Calhoun County argues that "all fees formerly allowed as compensation" include fees collected by the Probate Judge when acting as local custodian of vital records. In support, it points out that in Calhoun County it is customary for the Probate Judge to serve as custodian and that only since the enactment of Georgia Laws 1971, p. 2914, has the Probate Judge paid fees collected as custodian to the county. Furthermore, the county argues that Porter's appointment as custodian is consistent with this history; indicates he was appointed custodian by virtue of his position as Probate Judge; and *567 leads to the conclusion that fees paid to him as custodian should be paid to the county.

We disagree with this conclusion for the reason that the authority and compensation of the two offices are established by separate statutes.
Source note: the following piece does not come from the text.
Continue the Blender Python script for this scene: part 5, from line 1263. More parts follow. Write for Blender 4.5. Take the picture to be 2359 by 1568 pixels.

First, the Probate Judge of Calhoun County is an elected official whose salary is controlled by Georgia Laws 1971, p. 2914 and OCGA §§ 15-9-63 and 15-9-64 (Code Ann. § 24-1701b). In contrast, the local custodian of vital records was an administrative officer appointed by the Department of Human Resources (the Department). Former Code Ann. § 88-1703 (7).[1] Pursuant to this provision, the Department was authorized to appoint "the judge of the probate court, [an] employee of the county board of health, or other qualified person" to be a local custodian. Id. Because this section authorized the Department to appoint someone other than the Probate Judge, it demonstrates that a local custodian's authority and duties were derived solely by departmental appointment and not by virtue of any county office the custodian might have held. Consequently, fees collected by a Probate Judge for services rendered as a local custodian cannot be said to be fees collected "in his office" as Probate Judge.

Furthermore, the general laws governing local custodians specifically prescribed the method of their compensation. Former Code Ann. §§ 88-1701 (c) and (d) and 88-1725 (c).[2] These sections provided that fees were to be paid directly to the local custodians and not to the counties, except when the local custodian was an employee of the county board of health. Because the expression or designation *568 of one thing amounts to the exclusion of another, (expressio unius est exclusio alterius) see, Sutherland, Statutory Construction, Vol 2A, § 47.23 (1973); Taylor v. Davis, 242 Ga. 528, 531 (250 SE2d 449) (1978), the sole exception of employees of the county board of health from the general rule that local custodians shall keep their fees clearly infers that the General Assembly meant to include other custodians in the general rule, notwithstanding any other offices they might have held. For the above reasons, we find that Porter was entitled to the fees in question.

Judgment reversed. All the Justices concur.

NOTES

[1] Georgia Laws 1964, pp. 499, 582 (Former Ga. Code § 88-1703 (7)). Chapter 88-17 of the Georgia Code was repealed by Georgia Laws 1982, pp. 723, 724 (OCGA Chapter 31-10, Code Ann. Ch. 88-17). Compare OCGA § 31-10-4 (Code Ann. § 88-1704), pursuant to which the Department's commissioner appoints a state registrar of vital records, who is authorized under § 31-10-6 (a) (Code Ann. § 88-1706) to appoint local custodians for each county. These "appointees must meet the qualifications and perform the duties required by this chapter and regulations of the department." OCGA § 31-10-6 (a) (Code Ann. § 88-1706). It should be noted that in the instant case former Chapter 88-17 of Georgia Code Ann. will be cited since this case arose prior to its 1982 repeal.

[2] Georgia Laws 1964, pp. 499, 584, 596 (Former Ga. Code §§ 88-1707 (c) & (d) and 88-1725 (c)). See footnote 1 for the history of Chapter 88-17. Compare § 31-10-8 (c) & (d) (Code Ann. § 88-1708), pursuant to which the local custodian shall keep fees except when he is an employee of the county board of health, and OCGA § 31-10-27 (Code Ann. § 88-1727), under which the local custodian shall keep fees "whether he is paid on a fee basis, a salary basis, or a combination of both," except when he is an employee of the county board of health.